Ces exemples sont puissants d’interpellation. En voici quelques autres :

  • Le bambou existe au-dessus et en-dessous de son nœud.
  • Le soleil de midi ne fait pas d’ombre.
  • Ne regardez pas les choses ordinaires de manière ordinaire. (Dôgen)
  • Le courant rapide n’a pas emporté la lune.
  • Comme le sixième Patriarche était là, le vent commença à faire claquer l’oriflamme. Deux moines se mirent à discuter là-dessus. L’un remarqua : « Regarde ! l’oriflamme bouge ! » À quoi l’autre rétorqua : « Non ! c’est le vent qui bouge ! »
    Ils discutèrent interminablement sans pouvoir toucher au vrai. Brusquement, Hui Nêng mit fin à cette discussion stérile en disant : « Ce n’est pas le vent qui bouge, non plus que l’oriflamme, Honorables Frères, ce sont vos esprits qui bougent ! » Les deux moines restèrent cois.

Cette dernière historiette peut être décrite ainsi : l’opposition entre l’intérieur et l’extérieur est un des thèmes les plus fréquents des koan. Ce koan s’appuie sur cette dualité. Le zen, grâce à ses différents outils (zazen – méditation assisekufû et kôan) et les arts qui en dérivent proposent de rejeter cette perception intrinsèquement conflictuelle. Ne plus séparer l’intérieur et l’extérieur, le corps et l’esprit, soi et autrui, développer une nouvelle vision de l’être, totalement harmonieuse, tel est l’objectif.

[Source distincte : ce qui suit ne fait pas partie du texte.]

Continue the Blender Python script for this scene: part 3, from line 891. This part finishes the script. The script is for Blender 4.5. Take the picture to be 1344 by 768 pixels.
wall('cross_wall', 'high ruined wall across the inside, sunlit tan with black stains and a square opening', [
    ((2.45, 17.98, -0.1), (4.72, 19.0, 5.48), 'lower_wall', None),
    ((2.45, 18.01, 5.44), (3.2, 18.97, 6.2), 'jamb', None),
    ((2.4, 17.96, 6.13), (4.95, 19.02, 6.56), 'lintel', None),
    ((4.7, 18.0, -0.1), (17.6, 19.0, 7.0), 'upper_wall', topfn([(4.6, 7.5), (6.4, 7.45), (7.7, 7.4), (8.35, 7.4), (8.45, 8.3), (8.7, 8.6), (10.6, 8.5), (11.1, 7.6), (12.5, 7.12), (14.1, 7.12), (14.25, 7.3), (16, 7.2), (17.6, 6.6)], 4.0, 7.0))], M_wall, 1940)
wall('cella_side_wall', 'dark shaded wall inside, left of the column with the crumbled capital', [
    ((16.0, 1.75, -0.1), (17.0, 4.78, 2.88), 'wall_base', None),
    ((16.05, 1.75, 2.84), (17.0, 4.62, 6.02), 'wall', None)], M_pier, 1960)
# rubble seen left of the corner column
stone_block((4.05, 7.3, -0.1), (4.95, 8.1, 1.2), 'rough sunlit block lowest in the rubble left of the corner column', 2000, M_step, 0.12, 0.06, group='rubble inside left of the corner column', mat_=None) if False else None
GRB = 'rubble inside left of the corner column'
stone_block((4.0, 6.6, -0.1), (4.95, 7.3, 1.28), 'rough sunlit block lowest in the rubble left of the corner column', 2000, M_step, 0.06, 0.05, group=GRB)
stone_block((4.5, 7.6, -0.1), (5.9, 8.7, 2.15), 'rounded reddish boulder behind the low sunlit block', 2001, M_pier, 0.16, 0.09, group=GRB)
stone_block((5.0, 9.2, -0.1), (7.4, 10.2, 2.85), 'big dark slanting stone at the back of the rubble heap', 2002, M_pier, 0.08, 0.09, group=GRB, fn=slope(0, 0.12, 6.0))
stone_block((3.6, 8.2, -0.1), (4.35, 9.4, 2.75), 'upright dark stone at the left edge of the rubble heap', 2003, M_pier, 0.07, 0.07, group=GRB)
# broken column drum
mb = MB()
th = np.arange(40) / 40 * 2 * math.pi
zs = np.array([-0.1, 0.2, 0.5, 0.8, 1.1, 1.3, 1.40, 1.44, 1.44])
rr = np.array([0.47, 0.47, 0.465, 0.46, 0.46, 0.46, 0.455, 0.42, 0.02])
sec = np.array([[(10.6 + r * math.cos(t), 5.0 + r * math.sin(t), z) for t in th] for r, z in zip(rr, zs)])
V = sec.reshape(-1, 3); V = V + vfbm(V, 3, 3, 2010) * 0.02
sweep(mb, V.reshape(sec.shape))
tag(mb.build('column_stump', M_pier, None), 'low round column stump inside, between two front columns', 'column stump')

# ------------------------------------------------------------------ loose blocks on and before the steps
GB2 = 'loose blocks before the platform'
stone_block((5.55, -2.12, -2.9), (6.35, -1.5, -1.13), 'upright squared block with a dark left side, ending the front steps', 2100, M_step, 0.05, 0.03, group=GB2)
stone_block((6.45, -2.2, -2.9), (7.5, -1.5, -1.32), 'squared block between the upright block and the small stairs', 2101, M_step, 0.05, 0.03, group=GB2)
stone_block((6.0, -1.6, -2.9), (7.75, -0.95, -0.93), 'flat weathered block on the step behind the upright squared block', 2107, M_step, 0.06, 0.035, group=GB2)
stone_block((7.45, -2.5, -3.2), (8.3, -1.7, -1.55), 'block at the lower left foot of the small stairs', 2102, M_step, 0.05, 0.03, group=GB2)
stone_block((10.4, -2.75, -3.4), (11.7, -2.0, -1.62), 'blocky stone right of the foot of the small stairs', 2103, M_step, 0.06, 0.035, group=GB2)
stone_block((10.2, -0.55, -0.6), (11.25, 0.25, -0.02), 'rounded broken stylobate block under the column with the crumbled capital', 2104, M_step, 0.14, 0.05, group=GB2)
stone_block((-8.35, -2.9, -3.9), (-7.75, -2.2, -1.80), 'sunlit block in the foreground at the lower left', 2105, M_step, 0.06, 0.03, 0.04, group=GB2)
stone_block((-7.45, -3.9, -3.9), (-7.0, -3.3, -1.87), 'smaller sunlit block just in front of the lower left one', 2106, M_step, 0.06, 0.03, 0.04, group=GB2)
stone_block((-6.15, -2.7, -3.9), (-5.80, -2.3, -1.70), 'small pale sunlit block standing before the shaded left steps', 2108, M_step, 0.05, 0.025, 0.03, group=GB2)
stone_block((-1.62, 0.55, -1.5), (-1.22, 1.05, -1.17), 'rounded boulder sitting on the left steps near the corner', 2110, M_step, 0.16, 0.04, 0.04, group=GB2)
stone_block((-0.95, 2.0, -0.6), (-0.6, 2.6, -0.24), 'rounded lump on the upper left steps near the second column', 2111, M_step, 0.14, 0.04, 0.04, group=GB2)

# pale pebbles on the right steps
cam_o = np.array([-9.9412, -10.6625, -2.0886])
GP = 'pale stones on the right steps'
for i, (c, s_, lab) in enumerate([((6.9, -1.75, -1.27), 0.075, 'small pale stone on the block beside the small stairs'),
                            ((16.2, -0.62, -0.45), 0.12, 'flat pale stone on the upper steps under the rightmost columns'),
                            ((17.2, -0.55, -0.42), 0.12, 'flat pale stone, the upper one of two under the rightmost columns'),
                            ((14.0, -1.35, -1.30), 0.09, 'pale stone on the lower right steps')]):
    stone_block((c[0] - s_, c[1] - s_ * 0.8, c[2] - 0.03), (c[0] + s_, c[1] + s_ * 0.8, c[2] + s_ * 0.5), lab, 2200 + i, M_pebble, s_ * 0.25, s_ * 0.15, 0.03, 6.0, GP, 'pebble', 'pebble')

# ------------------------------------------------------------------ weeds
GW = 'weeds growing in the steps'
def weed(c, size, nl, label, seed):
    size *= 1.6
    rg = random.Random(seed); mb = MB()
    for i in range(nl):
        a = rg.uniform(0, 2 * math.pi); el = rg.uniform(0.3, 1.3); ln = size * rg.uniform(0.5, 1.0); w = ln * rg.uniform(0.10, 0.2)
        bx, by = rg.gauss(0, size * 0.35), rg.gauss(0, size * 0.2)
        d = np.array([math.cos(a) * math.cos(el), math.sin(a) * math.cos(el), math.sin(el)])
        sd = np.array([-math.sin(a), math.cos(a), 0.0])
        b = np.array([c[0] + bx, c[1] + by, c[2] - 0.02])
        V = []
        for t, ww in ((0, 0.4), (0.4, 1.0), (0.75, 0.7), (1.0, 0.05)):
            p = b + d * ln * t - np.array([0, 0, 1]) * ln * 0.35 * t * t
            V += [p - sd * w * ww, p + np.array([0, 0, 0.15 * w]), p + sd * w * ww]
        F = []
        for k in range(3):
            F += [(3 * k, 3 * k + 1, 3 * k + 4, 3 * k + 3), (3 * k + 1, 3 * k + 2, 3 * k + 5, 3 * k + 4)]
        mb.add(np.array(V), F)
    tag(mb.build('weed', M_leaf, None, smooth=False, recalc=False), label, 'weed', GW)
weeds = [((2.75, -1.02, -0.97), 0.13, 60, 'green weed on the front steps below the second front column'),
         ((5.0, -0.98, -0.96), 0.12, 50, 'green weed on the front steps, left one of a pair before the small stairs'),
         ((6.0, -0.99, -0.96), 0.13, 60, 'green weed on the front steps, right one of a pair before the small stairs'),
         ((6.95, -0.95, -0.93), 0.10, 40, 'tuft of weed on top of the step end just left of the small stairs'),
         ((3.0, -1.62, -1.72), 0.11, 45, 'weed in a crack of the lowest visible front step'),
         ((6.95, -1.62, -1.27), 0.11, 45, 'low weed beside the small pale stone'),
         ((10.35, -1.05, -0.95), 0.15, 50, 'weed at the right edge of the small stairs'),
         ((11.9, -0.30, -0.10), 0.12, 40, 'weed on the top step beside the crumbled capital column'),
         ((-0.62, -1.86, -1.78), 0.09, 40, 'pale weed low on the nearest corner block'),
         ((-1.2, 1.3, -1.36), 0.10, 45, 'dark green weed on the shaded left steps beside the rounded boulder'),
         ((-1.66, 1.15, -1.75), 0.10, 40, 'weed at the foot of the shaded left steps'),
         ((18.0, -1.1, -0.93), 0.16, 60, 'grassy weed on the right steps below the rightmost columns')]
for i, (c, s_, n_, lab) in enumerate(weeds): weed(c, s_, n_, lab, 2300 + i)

Je trouve le kôan très utile à la réflexion intérieure. Il se différencie du haïku – sur lequel je reviendrai dans un prochain post-  poème très court mais sans symbolisme, qui livre des sentiments et saisit la vie comme elle s’écoule, sans égotisme. En revanche, le kôan est l’outil, ou le véhicule, qui permet d’arriver au plus profond de soi.

Le maître donnait parfois un seul kôan à son disciple, qui le méditait pendant des années. Il ne recevait aucune explication… Le jour où il comprenait ce kôan, il avait atteint l’illumination.

Le kôan est donc une voie subtile et riche du zen, il nous propose de communiquer directement avec notre « nature absolue », notre « nature de Bouddha ».
Le zen, quant à lui, nous permet de nous libérer des dogmes, des préjugés, et d’empêcher le vagabondage de notre esprit dans le monde des concepts. Ce qui compte, c’est la réalité, c’est l’Eveil, c’est la Pleine Conscience…

Dans ma recherche spirituelle, je n’ai pas encore utilisé le kôan, mais l’écriture de cet article aiguise ma curiosité en ce sens. Je ne manquerai pas de vous indiquer combien de mois m’auront pris la résolution d’un kôan!

*extraits cités de Sakura Sensei (pseudo) in La Lettre du Goshen Budokai.

ndlr : le bonze est prêtre ou un moine bouddhiste de l’Asie du Sud-Est.